After my Harold Audition post, I received this email—-
Hey Anthony,
I know you’re busy, so please get back to me whenever you get the chance. I’m an improviser who has been training at UCB for the past year. I just completed my first ASH with Delaney and I’m on an indie team that practices / performs consistently. I just wanted to ask you a quick question: how much is too much improv? What I mean is, I recently read a blog post by Mullaney and it said that improvisers shouldn’t just be watching/doing improv. And I’ve also read this similar sentiment in a few improv books, which stress that players shouldn’t burn themselves out on improv. Yet, in a recent post you state “When I was put on my first Harold Team, I was rehearsing three times a week (for three hours at a time), taking a class with Michael Delaney, performing at least once a week (and getting notes from a coach after most of those shows), watching ALL of Harold Night every week as well as tons of other improv, then going out and dissecting the performances I’d just seen with fellow improvisers to work the muscles of isolating game, heightening, etc.Every week.” So I guess I’m asking what your input is concerning the balance between seeing / doing a ton of improv and making sure you don’t get burnt out.
Best,
Dan LoPreto
Dan was kind enough to allow me to repost his question and answer it here…which took me a few days because, he’s right, I am very very busy.**
Anyway, here’s my take on this age-old question. If Tumblr weren’t such a lousy platform for discussions, I’d ask to hear other people’s thoughts on the subject. But as it is, feel free to reply or repost or ignore as you see fit.

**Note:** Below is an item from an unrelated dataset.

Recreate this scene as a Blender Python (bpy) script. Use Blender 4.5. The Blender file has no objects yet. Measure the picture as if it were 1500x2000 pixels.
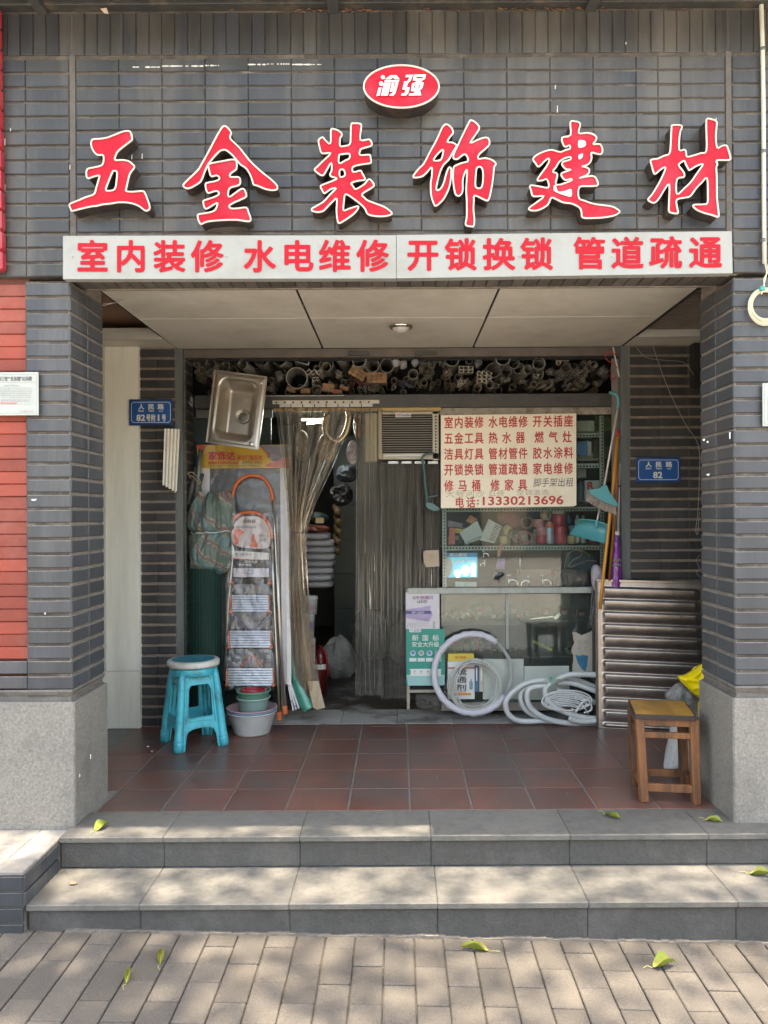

When you’re learning improv, you submerse yourself in it because you’re learning HOW to do it. Sure, you love it and it’s fun, but the goal of practicing, performing, watching and discussing it so much is to work your brain muscle on the fundamentals.
The reason it’s important to do escape from improv is because you have to live in the world and experience the world in order to reflect it and recreate it on stage. In other words, you can’t just learn HOW to improvise, you also have to keep experiencing things so you have more and more things to improvise ABOUT.
Malcolm Gladwell has a theory that genius is not actually innate talent, rather it’s an innate overwhelming love for a specific thing that spurs the person to devote massive time and energy towards mastering that thing (I’m paraphrasing). Sometimes I feel like the horrible secret of interpretive artforms like improv is that to master them, you have to be two kinds of geniuses at once. The best improvisers I’ve ever seen are students of the form and students of the world. Which is probably why, after all these years, those same improvisers - the ones who still love it in their bones and can’t quite bring themselves to just screw around on stage or move on to more lucrative endeavors - still feel like they have so much to learn.
**Mostly I have been playing Draw Something.